The Kibbutz and the State

by ANITA SHAPIRA, TRANSLATED BY EVELYN ABEL

Just as today’s VIP visitors to Israel are taken to see the Yad Vashem Holocaust Museum, so in the first decades of statehood were they ushered off to a kibbutz, especially if they were situated on the left side of the political spectrum. In 1972, for instance, at a time when many New Leftists had come to regard Israel as a present-day Sparta constantly brandishing its sword, the crowned prophet of the student revolution, Herbert Marcuse, visited Israel for the first time. His hosts took him to Kibbutz Hulda, where he was shown around by Amos Oz, who later gratefully quoted him as saying: “Yours is the only socialist experiment that has not spilt blood and so far has not turned bourgeois.”

Overseas visitors lent the kibbutz movement the endorsement it so desperately craved. Nobody else on the Israeli scene seems to have been quite so much in need of constant confirmation from society at large or quite so sensitive to criticism. This vulnerability stemmed from the fact that kibbutz members, even in the 1960s and 1970s, were not content to live a life of pleasant, everyday routine. Since the first decade of the century, they had struggled to bring into existence an altogether new type of society, one that would both establish real equality and imbue ordinary life with special significance. At a time when the descent of the Soviet experiment into the worst sort of tyranny had made the utopian idea appear bankrupt, their achievements continued to hold out the hope that a radical social transformation was within the realm of possibility. But while the kibbutz managed for a long time to present an alternative lifestyle to idealistic young people, it did so with increasing difficulty and growing self-doubt. Indeed, from the day the State of Israel was born in 1948, a sense of crisis was the kibbutz’s constant companion.

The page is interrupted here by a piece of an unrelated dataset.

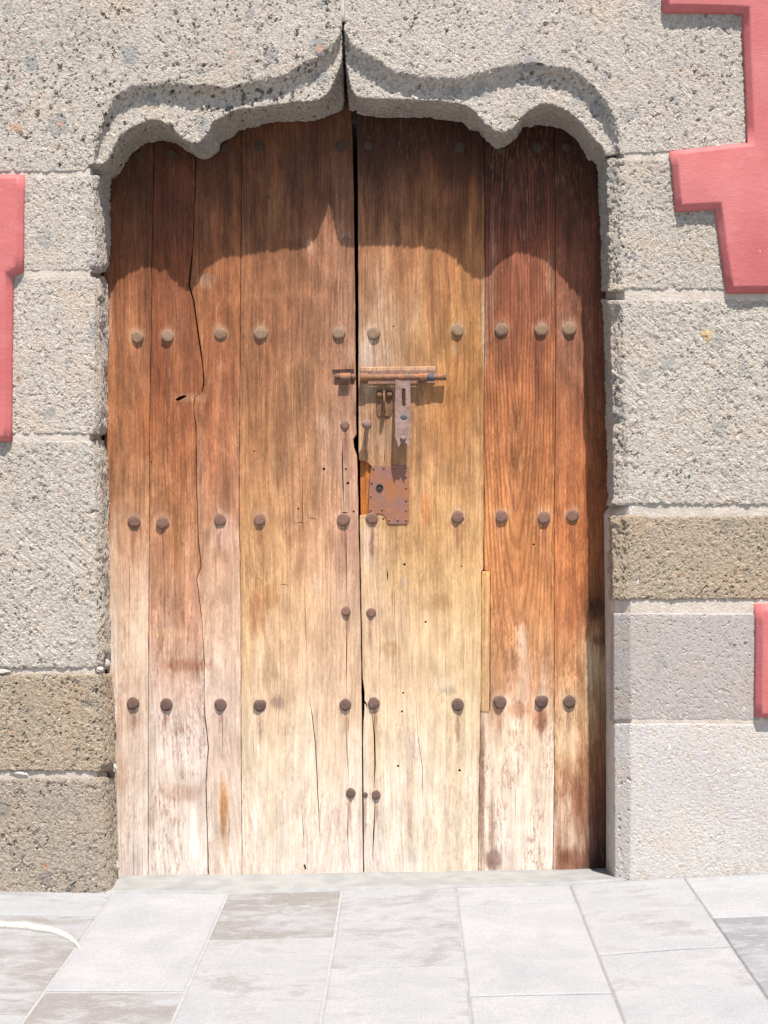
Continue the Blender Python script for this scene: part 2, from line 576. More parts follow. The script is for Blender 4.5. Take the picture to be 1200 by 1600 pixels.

A century after the creation of the first kibbutz, more than sixty years since the establishment of the State of Israel, and nearly forty years since Marcuse’s visit to Hulda, the kibbutz movement still has question marks hanging over it. To what extent has its heroic attempt to create a small-scale utopia through education and socialization stood the test of reality? Can one still say of the kibbutz, as Martin Buber once did, that it is an “experiment that didn’t fail”? To address these questions, one must first take a close look at the impact of larger political and social developments on the kibbutz from 1948 to the present.